• **Set exercise**
Produce an exact copy of all the data below, dropping every image.

• **Data block**
(begin)
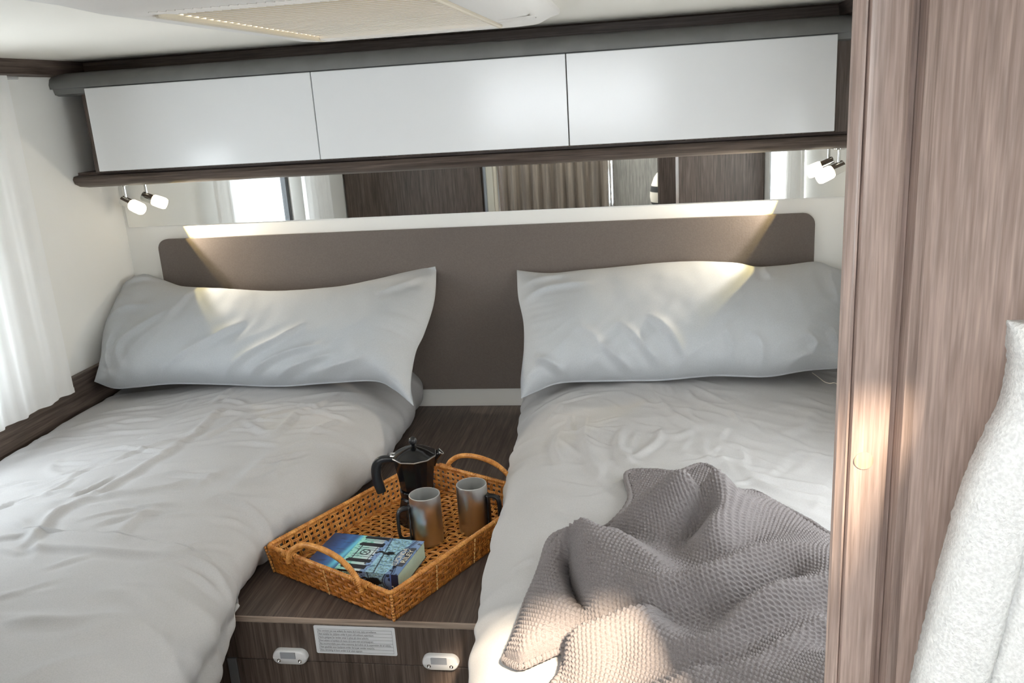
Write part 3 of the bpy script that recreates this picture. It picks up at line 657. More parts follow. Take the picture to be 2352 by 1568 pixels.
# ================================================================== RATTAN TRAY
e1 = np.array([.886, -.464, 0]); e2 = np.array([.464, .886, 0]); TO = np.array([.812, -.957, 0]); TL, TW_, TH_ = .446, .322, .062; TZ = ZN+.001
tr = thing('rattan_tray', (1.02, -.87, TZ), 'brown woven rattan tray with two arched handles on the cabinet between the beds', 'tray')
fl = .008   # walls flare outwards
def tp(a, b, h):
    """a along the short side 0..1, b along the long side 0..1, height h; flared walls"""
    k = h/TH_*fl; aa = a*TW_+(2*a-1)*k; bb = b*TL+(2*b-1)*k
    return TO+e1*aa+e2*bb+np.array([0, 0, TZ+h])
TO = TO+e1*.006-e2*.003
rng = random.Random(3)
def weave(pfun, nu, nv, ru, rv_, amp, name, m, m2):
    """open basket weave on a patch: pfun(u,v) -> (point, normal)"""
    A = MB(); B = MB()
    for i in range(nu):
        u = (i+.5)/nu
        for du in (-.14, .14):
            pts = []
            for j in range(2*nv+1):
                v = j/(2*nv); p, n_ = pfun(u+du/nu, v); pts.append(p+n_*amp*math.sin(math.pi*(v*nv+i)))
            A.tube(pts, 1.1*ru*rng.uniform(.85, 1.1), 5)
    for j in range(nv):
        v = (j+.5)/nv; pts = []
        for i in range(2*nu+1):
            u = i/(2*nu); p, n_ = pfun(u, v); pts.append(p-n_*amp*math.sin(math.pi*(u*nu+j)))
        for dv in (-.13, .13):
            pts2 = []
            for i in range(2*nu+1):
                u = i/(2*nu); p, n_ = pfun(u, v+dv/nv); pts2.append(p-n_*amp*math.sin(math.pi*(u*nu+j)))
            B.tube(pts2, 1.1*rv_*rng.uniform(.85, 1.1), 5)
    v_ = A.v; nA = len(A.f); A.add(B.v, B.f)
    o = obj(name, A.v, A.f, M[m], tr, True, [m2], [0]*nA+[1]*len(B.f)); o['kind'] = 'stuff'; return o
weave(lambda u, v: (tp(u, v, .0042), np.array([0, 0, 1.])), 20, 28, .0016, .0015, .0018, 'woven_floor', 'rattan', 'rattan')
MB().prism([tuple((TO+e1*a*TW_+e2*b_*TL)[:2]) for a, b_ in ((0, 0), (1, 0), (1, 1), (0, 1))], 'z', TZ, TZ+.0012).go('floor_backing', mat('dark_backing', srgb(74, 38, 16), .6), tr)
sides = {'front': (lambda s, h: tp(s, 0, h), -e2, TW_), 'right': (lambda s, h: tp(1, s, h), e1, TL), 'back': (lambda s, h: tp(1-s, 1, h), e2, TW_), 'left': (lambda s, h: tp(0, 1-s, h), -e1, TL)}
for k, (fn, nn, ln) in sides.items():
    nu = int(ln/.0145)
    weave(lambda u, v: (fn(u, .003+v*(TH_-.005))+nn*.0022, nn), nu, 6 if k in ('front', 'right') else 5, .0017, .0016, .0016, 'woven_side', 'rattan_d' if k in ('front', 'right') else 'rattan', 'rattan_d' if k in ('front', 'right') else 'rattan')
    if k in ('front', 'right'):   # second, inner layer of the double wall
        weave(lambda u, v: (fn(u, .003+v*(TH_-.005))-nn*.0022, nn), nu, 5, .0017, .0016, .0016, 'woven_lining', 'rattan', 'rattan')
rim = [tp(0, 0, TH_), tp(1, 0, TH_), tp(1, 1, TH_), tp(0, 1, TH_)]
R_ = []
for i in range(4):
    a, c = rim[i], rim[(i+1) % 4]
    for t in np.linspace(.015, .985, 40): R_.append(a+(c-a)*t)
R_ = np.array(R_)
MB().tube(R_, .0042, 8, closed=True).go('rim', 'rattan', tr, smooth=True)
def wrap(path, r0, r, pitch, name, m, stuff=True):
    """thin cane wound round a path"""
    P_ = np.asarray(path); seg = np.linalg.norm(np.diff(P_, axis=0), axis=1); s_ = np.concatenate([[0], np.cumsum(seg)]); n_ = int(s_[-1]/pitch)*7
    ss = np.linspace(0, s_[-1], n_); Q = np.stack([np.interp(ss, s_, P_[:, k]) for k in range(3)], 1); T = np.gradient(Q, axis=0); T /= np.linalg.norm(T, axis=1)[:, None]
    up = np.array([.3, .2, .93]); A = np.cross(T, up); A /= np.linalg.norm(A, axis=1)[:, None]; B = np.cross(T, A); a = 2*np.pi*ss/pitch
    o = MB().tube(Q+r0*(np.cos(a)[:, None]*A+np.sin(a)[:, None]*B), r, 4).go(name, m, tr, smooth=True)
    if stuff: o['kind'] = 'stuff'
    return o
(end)
• **Task output**
Write part 3 of the bpy script that recreates this picture. It picks up at line 657. More parts follow. Take the picture to be 2352 by 1568 pixels.
# ================================================================== RATTAN TRAY
e1 = np.array([.886, -.464, 0]); e2 = np.array([.464, .886, 0]); TO = np.array([.812, -.957, 0]); TL, TW_, TH_ = .446, .322, .062; TZ = ZN+.001
tr = thing('rattan_tray', (1.02, -.87, TZ), 'brown woven rattan tray with two arched handles on the cabinet between the beds', 'tray')
fl = .008   # walls flare outwards
def tp(a, b, h):
    """a along the short side 0..1, b along the long side 0..1, height h; flared walls"""
    k = h/TH_*fl; aa = a*TW_+(2*a-1)*k; bb = b*TL+(2*b-1)*k
    return TO+e1*aa+e2*bb+np.array([0, 0, TZ+h])
TO = TO+e1*.006-e2*.003
rng = random.Random(3)
def weave(pfun, nu, nv, ru, rv_, amp, name, m, m2):
    """open basket weave on a patch: pfun(u,v) -> (point, normal)"""
    A = MB(); B = MB()
    for i in range(nu):
        u = (i+.5)/nu
        for du in (-.14, .14):
            pts = []
            for j in range(2*nv+1):
                v = j/(2*nv); p, n_ = pfun(u+du/nu, v); pts.append(p+n_*amp*math.sin(math.pi*(v*nv+i)))
            A.tube(pts, 1.1*ru*rng.uniform(.85, 1.1), 5)
    for j in range(nv):
        v = (j+.5)/nv; pts = []
        for i in range(2*nu+1):
            u = i/(2*nu); p, n_ = pfun(u, v); pts.append(p-n_*amp*math.sin(math.pi*(u*nu+j)))
        for dv in (-.13, .13):
            pts2 = []
            for i in range(2*nu+1):
                u = i/(2*nu); p, n_ = pfun(u, v+dv/nv); pts2.append(p-n_*amp*math.sin(math.pi*(u*nu+j)))
            B.tube(pts2, 1.1*rv_*rng.uniform(.85, 1.1), 5)
    v_ = A.v; nA = len(A.f); A.add(B.v, B.f)
    o = obj(name, A.v, A.f, M[m], tr, True, [m2], [0]*nA+[1]*len(B.f)); o['kind'] = 'stuff'; return o
weave(lambda u, v: (tp(u, v, .0042), np.array([0, 0, 1.])), 20, 28, .0016, .0015, .0018, 'woven_floor', 'rattan', 'rattan')
MB().prism([tuple((TO+e1*a*TW_+e2*b_*TL)[:2]) for a, b_ in ((0, 0), (1, 0), (1, 1), (0, 1))], 'z', TZ, TZ+.0012).go('floor_backing', mat('dark_backing', srgb(74, 38, 16), .6), tr)
sides = {'front': (lambda s, h: tp(s, 0, h), -e2, TW_), 'right': (lambda s, h: tp(1, s, h), e1, TL), 'back': (lambda s, h: tp(1-s, 1, h), e2, TW_), 'left': (lambda s, h: tp(0, 1-s, h), -e1, TL)}
for k, (fn, nn, ln) in sides.items():
    nu = int(ln/.0145)
    weave(lambda u, v: (fn(u, .003+v*(TH_-.005))+nn*.0022, nn), nu, 6 if k in ('front', 'right') else 5, .0017, .0016, .0016, 'woven_side', 'rattan_d' if k in ('front', 'right') else 'rattan', 'rattan_d' if k in ('front', 'right') else 'rattan')
    if k in ('front', 'right'):   # second, inner layer of the double wall
        weave(lambda u, v: (fn(u, .003+v*(TH_-.005))-nn*.0022, nn), nu, 5, .0017, .0016, .0016, 'woven_lining', 'rattan', 'rattan')
rim = [tp(0, 0, TH_), tp(1, 0, TH_), tp(1, 1, TH_), tp(0, 1, TH_)]
R_ = []
for i in range(4):
    a, c = rim[i], rim[(i+1) % 4]
    for t in np.linspace(.015, .985, 40): R_.append(a+(c-a)*t)
R_ = np.array(R_)
MB().tube(R_, .0042, 8, closed=True).go('rim', 'rattan', tr, smooth=True)
def wrap(path, r0, r, pitch, name, m, stuff=True):
    """thin cane wound round a path"""
    P_ = np.asarray(path); seg = np.linalg.norm(np.diff(P_, axis=0), axis=1); s_ = np.concatenate([[0], np.cumsum(seg)]); n_ = int(s_[-1]/pitch)*7
    ss = np.linspace(0, s_[-1], n_); Q = np.stack([np.interp(ss, s_, P_[:, k]) for k in range(3)], 1); T = np.gradient(Q, axis=0); T /= np.linalg.norm(T, axis=1)[:, None]
    up = np.array([.3, .2, .93]); A = np.cross(T, up); A /= np.linalg.norm(A, axis=1)[:, None]; B = np.cross(T, A); a = 2*np.pi*ss/pitch
    o = MB().tube(Q+r0*(np.cos(a)[:, None]*A+np.sin(a)[:, None]*B), r, 4).go(name, m, tr, smooth=True)
    if stuff: o['kind'] = 'stuff'
    return o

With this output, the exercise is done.